Some drinks look strange on paper. If you’ve ever mixed even a single Manhattan or an Old Fashioned, you’re familiar with the dark, potent powers of Angostura bitters. Most cocktails that call for the ingredient use only a dash or two to add some complexity and bolster flavors, essentially like finishing a dish with salt and pepper. Using an entire ounce and a half of the highly aromatic bitters as the base of the cocktail is almost unheard of. But that’s what’s called for in the Trinidad Sour, a drink from Las Vegas bartender Giuseppe González.
Angostura bitters clock in around 45% alcohol, so using it as the base of the cocktail is similar to using a whiskey or rum in terms of alcohol level and potency.
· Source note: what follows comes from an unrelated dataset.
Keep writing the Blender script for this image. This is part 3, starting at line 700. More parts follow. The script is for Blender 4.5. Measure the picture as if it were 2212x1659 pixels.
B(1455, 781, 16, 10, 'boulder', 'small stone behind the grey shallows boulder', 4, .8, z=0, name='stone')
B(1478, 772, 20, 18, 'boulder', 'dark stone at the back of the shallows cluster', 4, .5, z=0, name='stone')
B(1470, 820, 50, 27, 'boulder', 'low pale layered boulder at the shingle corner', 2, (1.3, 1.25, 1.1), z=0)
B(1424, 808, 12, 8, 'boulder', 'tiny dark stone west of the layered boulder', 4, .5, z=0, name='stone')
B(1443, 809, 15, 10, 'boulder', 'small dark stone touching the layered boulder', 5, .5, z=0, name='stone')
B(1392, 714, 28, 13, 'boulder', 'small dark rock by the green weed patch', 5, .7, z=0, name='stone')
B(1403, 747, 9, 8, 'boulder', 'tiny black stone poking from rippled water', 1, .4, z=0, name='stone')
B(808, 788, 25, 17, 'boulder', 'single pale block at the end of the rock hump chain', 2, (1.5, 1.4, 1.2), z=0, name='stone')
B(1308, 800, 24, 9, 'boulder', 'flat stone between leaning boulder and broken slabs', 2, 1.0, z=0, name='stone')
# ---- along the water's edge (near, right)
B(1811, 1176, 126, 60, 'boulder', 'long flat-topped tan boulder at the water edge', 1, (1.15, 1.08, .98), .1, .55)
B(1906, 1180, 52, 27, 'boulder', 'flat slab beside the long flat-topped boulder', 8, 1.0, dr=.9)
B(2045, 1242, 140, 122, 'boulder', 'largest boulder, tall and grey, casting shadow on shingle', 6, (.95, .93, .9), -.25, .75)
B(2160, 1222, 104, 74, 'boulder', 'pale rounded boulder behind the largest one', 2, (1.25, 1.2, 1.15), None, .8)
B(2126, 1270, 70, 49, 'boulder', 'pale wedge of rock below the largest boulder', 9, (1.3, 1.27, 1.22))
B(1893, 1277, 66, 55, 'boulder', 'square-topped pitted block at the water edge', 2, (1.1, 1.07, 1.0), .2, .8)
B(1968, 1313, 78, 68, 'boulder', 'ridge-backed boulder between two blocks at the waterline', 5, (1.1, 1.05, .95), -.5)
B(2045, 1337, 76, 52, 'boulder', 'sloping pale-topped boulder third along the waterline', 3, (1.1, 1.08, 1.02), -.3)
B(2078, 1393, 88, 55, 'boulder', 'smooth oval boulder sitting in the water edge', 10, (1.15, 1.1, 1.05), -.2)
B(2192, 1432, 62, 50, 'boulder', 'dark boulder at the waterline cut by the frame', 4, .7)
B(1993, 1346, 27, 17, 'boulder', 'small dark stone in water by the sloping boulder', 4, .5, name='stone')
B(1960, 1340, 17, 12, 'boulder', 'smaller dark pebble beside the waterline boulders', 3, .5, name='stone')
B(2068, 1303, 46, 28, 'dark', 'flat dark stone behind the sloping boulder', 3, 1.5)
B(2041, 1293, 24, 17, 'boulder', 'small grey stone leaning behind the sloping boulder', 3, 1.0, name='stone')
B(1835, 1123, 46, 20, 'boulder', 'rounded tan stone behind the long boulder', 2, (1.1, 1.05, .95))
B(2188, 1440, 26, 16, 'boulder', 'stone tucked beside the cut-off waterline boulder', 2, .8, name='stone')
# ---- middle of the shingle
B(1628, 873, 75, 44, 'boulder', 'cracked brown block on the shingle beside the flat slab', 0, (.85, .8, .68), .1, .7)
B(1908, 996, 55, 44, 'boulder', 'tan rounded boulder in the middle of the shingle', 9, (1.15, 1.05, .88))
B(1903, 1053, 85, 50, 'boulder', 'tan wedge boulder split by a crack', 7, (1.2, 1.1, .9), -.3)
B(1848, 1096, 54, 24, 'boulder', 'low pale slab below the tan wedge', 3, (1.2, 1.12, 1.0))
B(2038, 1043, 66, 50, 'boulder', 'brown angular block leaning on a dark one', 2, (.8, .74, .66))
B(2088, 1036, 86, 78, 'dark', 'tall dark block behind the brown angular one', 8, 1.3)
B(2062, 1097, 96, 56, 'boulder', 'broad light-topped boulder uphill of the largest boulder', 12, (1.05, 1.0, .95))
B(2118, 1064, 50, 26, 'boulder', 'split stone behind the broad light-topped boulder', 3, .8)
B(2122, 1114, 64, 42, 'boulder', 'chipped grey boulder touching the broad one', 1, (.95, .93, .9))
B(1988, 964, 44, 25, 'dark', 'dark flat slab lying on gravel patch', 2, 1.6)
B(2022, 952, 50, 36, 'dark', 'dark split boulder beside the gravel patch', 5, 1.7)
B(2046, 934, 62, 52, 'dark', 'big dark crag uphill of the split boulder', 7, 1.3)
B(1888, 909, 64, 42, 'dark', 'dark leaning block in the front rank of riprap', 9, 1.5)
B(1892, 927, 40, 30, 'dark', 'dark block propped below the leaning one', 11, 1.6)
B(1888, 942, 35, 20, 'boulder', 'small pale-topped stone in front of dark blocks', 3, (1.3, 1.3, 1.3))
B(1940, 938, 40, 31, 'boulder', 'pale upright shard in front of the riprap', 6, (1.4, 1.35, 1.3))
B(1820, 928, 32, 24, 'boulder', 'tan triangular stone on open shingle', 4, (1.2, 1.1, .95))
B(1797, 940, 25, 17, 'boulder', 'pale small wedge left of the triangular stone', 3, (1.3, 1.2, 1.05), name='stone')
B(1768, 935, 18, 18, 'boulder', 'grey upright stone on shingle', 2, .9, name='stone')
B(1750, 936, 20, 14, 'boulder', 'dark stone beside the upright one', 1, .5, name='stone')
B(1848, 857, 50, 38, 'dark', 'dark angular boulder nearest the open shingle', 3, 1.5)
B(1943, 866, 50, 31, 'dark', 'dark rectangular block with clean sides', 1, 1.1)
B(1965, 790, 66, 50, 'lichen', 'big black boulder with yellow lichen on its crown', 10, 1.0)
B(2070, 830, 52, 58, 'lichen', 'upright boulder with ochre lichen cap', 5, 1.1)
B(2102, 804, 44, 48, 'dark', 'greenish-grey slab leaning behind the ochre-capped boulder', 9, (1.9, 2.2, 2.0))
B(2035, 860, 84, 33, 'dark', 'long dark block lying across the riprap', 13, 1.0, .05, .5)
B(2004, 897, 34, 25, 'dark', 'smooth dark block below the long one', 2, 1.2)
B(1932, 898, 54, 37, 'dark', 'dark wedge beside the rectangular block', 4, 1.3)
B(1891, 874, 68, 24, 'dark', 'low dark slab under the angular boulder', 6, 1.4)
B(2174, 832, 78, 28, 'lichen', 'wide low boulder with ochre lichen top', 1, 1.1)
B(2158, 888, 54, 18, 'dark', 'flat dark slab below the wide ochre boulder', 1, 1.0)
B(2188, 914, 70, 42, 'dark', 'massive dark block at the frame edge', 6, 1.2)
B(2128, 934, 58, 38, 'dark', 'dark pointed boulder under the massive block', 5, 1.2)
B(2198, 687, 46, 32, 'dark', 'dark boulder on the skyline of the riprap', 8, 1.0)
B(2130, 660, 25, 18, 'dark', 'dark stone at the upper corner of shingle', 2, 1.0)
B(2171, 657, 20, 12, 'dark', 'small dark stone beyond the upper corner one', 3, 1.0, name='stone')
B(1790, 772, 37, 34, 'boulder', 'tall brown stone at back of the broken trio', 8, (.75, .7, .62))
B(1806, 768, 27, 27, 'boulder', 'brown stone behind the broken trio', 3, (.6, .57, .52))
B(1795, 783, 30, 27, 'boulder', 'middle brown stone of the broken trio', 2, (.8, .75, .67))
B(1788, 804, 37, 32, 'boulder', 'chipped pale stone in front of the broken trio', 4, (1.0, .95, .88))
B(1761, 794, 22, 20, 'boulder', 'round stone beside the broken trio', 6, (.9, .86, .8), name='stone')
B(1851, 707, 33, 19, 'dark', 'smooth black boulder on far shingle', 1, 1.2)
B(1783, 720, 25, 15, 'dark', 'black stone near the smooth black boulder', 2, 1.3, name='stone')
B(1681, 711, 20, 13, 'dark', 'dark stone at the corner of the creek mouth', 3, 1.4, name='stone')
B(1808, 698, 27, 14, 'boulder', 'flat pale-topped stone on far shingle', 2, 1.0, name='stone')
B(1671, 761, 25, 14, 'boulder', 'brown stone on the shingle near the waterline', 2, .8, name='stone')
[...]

The big difference is the intense, bold botanicals of the bitters, the exact recipe of which is a closely guarded secret. There’s not really a comparable spirit. While some of the more botanical-heavy, bittersweet amari would be closest, they usually lack the high proof and the intensity.
The bitters are bolstered with a half-ounce of rye whiskey to lend additional spice and structure—whichever rye you prefer for your Manhattan or Sazerac will fit here nicely. For sweetness, the drink gets an ounce of orgeat rather than the more familiar simple syrup. This nut-based syrup can sometimes be hard to find on store shelves, but brands like BG Reynolds, Liber & Co. and even Torani sell bottles of it online. If you want, you can always have a go at making your own orgeat.
Along with the orgeat, lemon juice helps balance the herbal intensity of the bitters. All together it makes the Trinidad Sour a rich, singular delight.